*EXERCISE:* Send back exactly the lines from the opening line of the records below through the one with "return m, m.node_tree, m.node_tree.nodes['Principled".

*SUPPLIED INFORMATION:*
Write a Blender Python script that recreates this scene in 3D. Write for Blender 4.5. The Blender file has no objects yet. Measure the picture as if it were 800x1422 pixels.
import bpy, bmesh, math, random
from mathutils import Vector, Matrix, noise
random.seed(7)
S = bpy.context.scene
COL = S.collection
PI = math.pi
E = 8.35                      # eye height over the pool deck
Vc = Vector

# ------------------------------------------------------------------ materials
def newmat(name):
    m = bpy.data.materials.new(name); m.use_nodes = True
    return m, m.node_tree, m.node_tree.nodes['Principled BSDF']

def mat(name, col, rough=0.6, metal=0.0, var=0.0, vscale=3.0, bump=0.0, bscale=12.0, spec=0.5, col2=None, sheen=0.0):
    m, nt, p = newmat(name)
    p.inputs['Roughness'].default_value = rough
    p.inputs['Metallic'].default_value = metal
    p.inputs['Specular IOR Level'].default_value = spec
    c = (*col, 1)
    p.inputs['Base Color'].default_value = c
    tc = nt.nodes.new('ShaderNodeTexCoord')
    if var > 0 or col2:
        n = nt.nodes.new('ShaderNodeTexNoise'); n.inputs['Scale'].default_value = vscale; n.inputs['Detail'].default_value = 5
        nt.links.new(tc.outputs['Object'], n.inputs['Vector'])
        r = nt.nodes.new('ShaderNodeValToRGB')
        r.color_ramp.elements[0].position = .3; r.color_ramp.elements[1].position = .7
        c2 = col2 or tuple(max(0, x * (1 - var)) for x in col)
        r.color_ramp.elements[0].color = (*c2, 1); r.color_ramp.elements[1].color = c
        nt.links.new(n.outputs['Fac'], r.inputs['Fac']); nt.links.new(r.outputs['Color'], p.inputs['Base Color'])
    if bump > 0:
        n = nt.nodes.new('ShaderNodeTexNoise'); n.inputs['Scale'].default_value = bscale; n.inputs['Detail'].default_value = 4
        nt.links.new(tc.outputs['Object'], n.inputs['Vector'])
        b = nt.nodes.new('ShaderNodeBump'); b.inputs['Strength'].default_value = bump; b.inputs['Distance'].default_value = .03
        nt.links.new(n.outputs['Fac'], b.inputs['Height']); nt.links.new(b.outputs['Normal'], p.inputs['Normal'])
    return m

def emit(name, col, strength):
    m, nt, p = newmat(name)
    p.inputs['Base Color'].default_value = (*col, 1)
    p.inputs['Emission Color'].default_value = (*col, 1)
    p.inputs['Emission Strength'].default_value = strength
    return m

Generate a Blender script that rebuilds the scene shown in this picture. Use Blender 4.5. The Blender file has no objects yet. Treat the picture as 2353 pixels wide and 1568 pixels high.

*EXERCISE ANSWER:*
Write a Blender Python script that recreates this scene in 3D. Write for Blender 4.5. The Blender file has no objects yet. Measure the picture as if it were 800x1422 pixels.
import bpy, bmesh, math, random
from mathutils import Vector, Matrix, noise
random.seed(7)
S = bpy.context.scene
COL = S.collection
PI = math.pi
E = 8.35                      # eye height over the pool deck
Vc = Vector

# ------------------------------------------------------------------ materials
def newmat(name):
    m = bpy.data.materials.new(name); m.use_nodes = True
    return m, m.node_tree, m.node_tree.nodes['Principled BSDF']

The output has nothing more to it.